== Written instruction ==
Your task is to reproduce, verbatim and without pictures, the lines from the opening of the listing through the line containing "return Vector(((px-CX)/F*d, d, z))".
··· Provided data
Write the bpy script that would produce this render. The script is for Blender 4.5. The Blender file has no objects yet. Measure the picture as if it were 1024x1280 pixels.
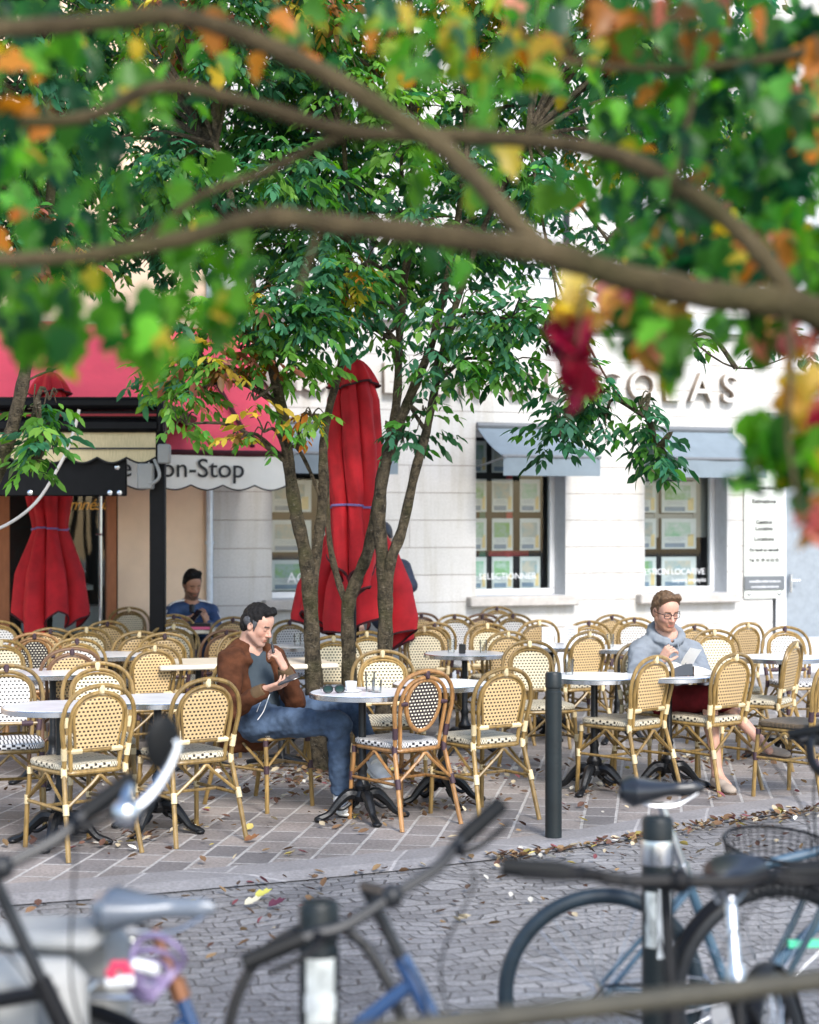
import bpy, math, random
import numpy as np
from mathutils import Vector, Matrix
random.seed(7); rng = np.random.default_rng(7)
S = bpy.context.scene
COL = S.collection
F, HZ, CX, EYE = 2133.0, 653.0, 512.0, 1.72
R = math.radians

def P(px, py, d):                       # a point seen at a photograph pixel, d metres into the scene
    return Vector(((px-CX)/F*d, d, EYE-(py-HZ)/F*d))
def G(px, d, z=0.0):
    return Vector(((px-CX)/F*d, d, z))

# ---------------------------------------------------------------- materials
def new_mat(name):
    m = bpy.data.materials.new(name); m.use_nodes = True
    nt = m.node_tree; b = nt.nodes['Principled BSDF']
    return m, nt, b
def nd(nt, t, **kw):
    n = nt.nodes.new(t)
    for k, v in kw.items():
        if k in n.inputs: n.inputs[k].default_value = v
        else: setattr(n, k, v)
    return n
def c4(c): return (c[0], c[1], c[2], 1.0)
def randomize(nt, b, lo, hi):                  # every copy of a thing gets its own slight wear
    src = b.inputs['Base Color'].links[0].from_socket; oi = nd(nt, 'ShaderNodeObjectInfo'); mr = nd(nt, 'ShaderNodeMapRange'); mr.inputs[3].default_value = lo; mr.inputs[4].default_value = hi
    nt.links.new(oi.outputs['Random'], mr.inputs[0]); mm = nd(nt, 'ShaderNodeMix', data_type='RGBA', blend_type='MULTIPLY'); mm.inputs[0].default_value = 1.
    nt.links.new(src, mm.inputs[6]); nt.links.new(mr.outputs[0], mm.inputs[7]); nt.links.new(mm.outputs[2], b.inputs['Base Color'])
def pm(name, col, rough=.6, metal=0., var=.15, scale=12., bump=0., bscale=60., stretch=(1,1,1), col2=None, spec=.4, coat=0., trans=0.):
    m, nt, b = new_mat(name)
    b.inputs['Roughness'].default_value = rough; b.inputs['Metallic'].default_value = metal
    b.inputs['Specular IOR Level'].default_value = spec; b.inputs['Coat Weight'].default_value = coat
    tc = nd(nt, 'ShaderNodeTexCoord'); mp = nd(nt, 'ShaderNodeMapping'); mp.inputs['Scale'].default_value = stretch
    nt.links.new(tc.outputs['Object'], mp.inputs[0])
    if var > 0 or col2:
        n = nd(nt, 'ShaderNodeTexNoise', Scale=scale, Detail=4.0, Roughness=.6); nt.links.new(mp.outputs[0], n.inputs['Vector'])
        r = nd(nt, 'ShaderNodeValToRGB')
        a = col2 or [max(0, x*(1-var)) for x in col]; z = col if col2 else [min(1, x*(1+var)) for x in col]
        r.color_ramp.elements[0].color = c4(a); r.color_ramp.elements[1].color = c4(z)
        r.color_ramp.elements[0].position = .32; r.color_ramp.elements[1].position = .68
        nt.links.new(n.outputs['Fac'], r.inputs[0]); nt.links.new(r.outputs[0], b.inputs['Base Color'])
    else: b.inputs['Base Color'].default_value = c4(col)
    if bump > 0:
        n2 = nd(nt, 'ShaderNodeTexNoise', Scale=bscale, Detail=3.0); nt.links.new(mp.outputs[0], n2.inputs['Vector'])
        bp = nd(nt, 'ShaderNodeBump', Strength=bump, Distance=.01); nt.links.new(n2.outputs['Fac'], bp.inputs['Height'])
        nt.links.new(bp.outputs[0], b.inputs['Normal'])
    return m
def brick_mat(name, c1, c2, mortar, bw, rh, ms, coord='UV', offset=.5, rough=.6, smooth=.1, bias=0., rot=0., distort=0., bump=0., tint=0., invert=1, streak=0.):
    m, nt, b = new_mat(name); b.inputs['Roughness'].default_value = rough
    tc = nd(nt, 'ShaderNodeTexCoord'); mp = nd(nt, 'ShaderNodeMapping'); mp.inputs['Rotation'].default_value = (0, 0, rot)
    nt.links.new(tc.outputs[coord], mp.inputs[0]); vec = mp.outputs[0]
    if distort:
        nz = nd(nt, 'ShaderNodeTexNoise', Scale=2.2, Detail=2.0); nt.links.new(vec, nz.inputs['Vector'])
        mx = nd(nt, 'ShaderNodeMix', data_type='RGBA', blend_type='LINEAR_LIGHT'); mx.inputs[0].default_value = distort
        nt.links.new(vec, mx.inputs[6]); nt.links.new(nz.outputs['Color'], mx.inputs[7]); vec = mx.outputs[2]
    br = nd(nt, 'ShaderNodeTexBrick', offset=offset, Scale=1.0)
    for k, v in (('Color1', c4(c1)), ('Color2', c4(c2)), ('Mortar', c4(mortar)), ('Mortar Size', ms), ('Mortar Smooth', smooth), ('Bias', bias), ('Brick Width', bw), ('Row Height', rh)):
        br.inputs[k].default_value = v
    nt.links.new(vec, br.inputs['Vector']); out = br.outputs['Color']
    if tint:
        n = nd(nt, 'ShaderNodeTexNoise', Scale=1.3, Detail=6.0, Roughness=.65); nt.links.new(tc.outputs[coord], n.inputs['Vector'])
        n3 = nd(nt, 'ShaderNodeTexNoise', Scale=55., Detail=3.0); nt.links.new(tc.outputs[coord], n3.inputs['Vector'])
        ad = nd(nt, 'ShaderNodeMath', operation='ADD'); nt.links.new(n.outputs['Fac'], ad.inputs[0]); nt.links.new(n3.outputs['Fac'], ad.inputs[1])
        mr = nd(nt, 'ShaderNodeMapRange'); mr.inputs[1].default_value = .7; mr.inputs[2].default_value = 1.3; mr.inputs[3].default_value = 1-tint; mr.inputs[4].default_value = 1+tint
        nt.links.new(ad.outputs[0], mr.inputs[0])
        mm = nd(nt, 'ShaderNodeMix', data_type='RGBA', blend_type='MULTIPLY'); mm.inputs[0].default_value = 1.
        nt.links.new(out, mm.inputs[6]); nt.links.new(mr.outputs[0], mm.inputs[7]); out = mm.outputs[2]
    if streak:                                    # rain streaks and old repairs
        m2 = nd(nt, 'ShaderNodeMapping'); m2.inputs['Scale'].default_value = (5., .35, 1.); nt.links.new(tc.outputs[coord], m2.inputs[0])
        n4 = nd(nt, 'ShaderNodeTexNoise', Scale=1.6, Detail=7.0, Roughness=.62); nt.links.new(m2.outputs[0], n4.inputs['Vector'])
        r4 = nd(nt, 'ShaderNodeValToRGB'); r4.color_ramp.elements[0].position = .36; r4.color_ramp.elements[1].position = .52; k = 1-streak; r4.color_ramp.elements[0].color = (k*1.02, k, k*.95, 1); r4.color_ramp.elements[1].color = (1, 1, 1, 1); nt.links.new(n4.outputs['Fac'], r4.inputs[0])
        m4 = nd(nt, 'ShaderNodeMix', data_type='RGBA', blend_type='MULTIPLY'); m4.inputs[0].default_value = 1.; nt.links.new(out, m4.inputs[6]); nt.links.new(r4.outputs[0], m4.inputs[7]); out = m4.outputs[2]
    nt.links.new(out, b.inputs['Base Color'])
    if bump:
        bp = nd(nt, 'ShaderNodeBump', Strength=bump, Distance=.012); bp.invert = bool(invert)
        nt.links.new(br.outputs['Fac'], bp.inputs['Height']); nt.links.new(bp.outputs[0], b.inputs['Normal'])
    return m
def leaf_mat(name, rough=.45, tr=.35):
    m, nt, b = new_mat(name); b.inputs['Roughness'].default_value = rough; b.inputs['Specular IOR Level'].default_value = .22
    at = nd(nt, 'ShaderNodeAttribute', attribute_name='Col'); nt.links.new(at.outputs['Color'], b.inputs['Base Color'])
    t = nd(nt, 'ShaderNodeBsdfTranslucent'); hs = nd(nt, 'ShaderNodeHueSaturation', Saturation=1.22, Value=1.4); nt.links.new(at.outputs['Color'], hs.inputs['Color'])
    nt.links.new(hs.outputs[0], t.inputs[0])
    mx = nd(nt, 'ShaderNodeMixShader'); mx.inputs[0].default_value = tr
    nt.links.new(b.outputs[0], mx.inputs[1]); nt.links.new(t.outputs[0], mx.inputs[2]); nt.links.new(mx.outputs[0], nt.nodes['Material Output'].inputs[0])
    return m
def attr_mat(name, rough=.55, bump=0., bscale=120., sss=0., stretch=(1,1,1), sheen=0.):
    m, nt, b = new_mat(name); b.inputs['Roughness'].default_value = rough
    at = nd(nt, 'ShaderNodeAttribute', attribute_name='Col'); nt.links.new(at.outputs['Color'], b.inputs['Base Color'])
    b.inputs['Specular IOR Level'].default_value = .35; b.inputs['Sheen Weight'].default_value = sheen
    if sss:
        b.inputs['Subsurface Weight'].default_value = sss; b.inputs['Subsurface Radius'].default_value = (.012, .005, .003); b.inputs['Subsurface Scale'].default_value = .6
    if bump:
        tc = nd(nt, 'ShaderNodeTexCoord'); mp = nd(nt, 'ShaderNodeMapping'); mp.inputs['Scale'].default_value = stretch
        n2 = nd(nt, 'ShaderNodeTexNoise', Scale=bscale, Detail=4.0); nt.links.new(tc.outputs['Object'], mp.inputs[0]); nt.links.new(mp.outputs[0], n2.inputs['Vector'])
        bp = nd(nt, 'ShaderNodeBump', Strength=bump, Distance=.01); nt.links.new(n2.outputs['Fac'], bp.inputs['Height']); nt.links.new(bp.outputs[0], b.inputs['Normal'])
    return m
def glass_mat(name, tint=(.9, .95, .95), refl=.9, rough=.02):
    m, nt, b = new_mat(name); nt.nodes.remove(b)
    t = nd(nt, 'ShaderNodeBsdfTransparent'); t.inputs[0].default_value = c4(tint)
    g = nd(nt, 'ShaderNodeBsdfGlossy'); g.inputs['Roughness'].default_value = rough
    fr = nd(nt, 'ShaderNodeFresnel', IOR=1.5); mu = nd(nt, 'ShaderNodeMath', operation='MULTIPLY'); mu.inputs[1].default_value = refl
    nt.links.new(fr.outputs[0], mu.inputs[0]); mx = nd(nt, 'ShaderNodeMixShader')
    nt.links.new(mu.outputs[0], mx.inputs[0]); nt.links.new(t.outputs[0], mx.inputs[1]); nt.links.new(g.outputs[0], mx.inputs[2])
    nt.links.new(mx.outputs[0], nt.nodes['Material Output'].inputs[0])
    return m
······
== Response to the exercise ==
Write the bpy script that would produce this render. The script is for Blender 4.5. The Blender file has no objects yet. Measure the picture as if it were 1024x1280 pixels.
import bpy, math, random
import numpy as np
from mathutils import Vector, Matrix
random.seed(7); rng = np.random.default_rng(7)
S = bpy.context.scene
COL = S.collection
F, HZ, CX, EYE = 2133.0, 653.0, 512.0, 1.72
R = math.radians

def P(px, py, d):                       # a point seen at a photograph pixel, d metres into the scene
    return Vector(((px-CX)/F*d, d, EYE-(py-HZ)/F*d))
def G(px, d, z=0.0):
    return Vector(((px-CX)/F*d, d, z))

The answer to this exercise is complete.